Língua e Matemática
As quatro disciplinas, ou matérias, que marcaram o curso primário do meu tempo definem-se pelo que há de absolutamente indispensável na vida: a comunicação, a noção de medidas, a pessoa em seu tempo e a pessoa em seu espaço. Assim, definimos Língua, Matemática, História e Geografia. Tudo o mais nasce daí; ou está contido nessas quatro matérias.
Morro de rir de pessoas (conheço várias) que afirmam não gostar dessa ou daquela disciplina. São, geralmente, pessoas muito falantes e algumas delas leitoras dedicadas de livros, jornais e revistas. Ou seja, pessoas incapazes de viver sem se comunicar e, ao ler, aplicam-se nos terrenos da Matemática, da História e da Geografia – e, sem conhecimento da Língua, não transitariam por nenhuma informação.

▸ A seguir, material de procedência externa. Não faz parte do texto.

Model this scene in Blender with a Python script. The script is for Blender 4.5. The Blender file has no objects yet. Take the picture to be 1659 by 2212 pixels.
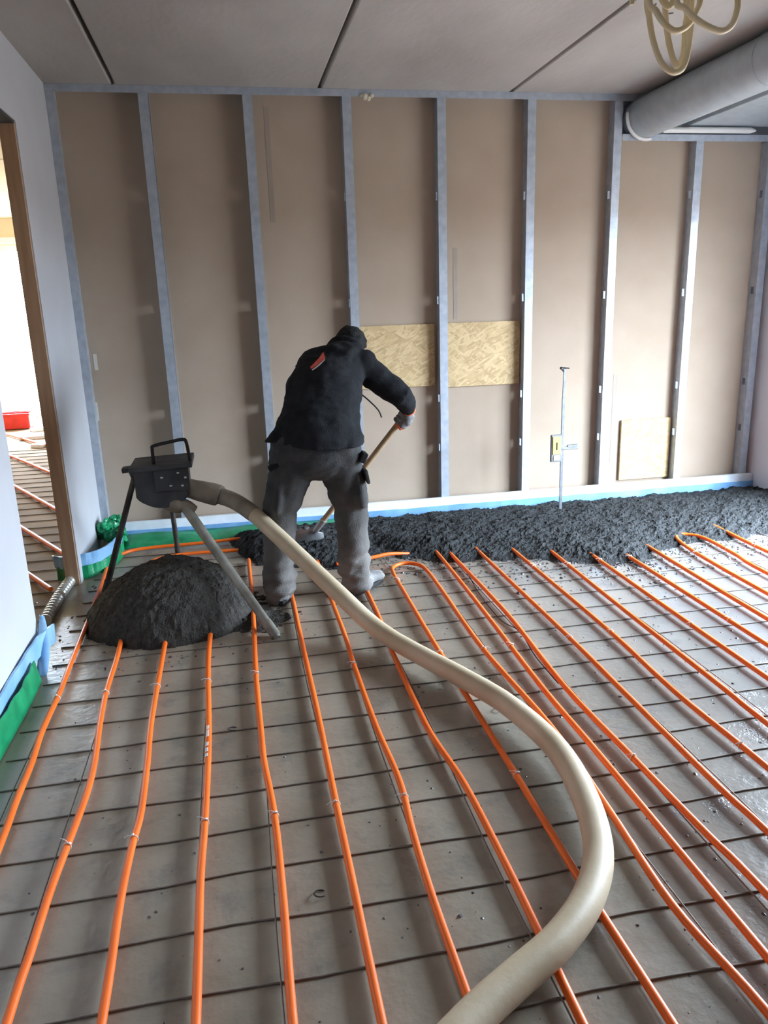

Durante o jogo Santos e Flamengo, na noite da última quarta-feira, Júnior, craque do Flamengo lá pelos idos da década de 1980, hoje comentarista da TV Globo, respondeu, quando lhe perguntaram se foi bom em matemática: “Muito! Tanto que virei jogador de futebol”. A ironia sugere o contrário, isto é, por não ter sido bom aluno, fez-se boleiro. Pensei: será que ninguém disse ao Júnior que o tirocínio, a velocidade, a noção de espaço e da força ao chutar, o gingado, as distâncias, o número na camisa, o horário, o tempo de jogo e os acréscimos, o placar – tudo, tudo o que os atletas fazem são medidas? Ou seja, Matemática?
Tempo de espera, datas, idades, localização, distâncias... Até mesmo a fome é um resultado matemático, uma equação entre o que se comeu, a quantidade, a constituição do alimento e o organismo que o consumiu; a natureza do corpo faz a equação e determina o momento (a hora) em que aquele corpo precisará comer novamente.
Então, volto ao leitor a que me referi. Ele lê o jornal de hoje, ou a revista da semana, do mês; quer saber dos fatos, e só faz isso porque sabe ler. Absorve-os, ao informar-se, e a tais informações agregam-se muitos, muitos números, muitas medidas. Isso está no noticiário político, no da cidade, no de esportes e no de economia. Em todos eles, os números são indispensáveis. Datas, preços, alíquotas, percentagens, projeções, tempo, horários, quantitativos vários...
Ultimamente, as autoridades e os jornalistas de vários segmentos, especialmente os de política e economia, alinham-se aos professores para empenhar-se num melhor ensino e aprendizado da Língua e da Matemática.
Claro! Sem saber a Língua, ninguém aprende nada; e quem aprender bem a Língua, está apto a aprender qualquer coisa. Dizem os pedagogos que quando aprendemos a falar já elaboramos as regras gramaticais; e, por analogia, quando aprendemos a andar já processamos o raciocínio matemático. Curiosamente, lembro-me de ter lido um texto, lá pela minha adolescência, que o processo racional da Língua é o mesmo da Matemática. Ou muito parecidos. Não sei, não posso ir além do que li, mas sei que a intuição humana nos dá bem a noção das regras fundamentais da gramática, bem como nos permite, ainda que desconheçamos números e contas, o domínio da relação entre nosso corpo e o espaço e os obstáculos do ambiente.
Mas os mestres, os jornalistas e os profissionais que trabalham a qualidade do ser humano no Brasil têm razões aos milhares para se preocupar com a Educação. Infelizmente, temos ouvido e lido horrores em falas e escritos elaborados por profissionais de nível superior em total confronto com o modo de falar correto. Ninguém exige que todo profissional de terceiro grau seja literato, apenas que tenha boa desenvoltura ao falar e escrever. Da mesma forma, os cálculos elevados ficam para matemáticos, engenheiros, economistas e contadores, mas todos precisamos conhecer coisas corriqueiras que a Matemática nos pede nos vários momentos de um dia. E muitas são as pessoas que calculam intuitivamente tudo o que se faz necessário: espaço, área, volume, tempo, juros etc.
Por essas e outras é que me divirto com os que dizem “não gosto de Matemática” ou “a Língua Portuguesa é muito difícil”. Não é, não é e não são... Difícil, realmente, é aprender com perfeição qualquer coisa. Desde jogar futebol até ensinar nas escolas.